:: Work to be completed ::
Filter the entries below, keeping only lines with the word "wide".

:: Record excerpts ::

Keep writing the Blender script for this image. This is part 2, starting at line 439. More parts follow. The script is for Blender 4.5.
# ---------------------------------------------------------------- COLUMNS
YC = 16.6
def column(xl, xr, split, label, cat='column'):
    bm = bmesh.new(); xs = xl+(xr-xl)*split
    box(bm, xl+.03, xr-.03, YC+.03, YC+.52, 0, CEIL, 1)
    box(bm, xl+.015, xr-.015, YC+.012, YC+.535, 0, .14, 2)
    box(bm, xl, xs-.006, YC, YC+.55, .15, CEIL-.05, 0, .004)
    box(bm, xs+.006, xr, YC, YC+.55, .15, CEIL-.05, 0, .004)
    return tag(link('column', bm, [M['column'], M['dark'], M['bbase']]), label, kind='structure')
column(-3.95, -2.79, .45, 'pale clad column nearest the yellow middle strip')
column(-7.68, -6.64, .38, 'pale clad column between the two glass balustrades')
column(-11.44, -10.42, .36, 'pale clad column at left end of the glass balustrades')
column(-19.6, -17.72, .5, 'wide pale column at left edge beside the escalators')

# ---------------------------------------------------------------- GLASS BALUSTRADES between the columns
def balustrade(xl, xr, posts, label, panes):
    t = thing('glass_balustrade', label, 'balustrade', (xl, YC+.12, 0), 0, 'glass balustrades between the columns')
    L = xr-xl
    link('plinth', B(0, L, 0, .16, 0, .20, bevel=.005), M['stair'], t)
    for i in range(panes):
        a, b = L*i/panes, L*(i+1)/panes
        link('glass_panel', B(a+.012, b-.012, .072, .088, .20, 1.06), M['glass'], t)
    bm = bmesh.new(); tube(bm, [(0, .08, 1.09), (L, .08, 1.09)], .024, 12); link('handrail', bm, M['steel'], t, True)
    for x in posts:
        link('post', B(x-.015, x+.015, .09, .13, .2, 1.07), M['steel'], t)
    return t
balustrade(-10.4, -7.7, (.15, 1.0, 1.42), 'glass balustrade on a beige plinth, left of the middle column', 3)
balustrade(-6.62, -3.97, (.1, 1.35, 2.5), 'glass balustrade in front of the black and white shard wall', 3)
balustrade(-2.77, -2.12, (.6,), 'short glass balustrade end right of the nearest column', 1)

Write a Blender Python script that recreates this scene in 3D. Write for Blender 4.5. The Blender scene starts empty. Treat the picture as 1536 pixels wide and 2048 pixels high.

:: Answer below ::
column(-19.6, -17.72, .5, 'wide pale column at left edge beside the escalators')
Write a Blender Python script that recreates this scene in 3D. Write for Blender 4.5. The Blender scene starts empty. Treat the picture as 1536 pixels wide and 2048 pixels high.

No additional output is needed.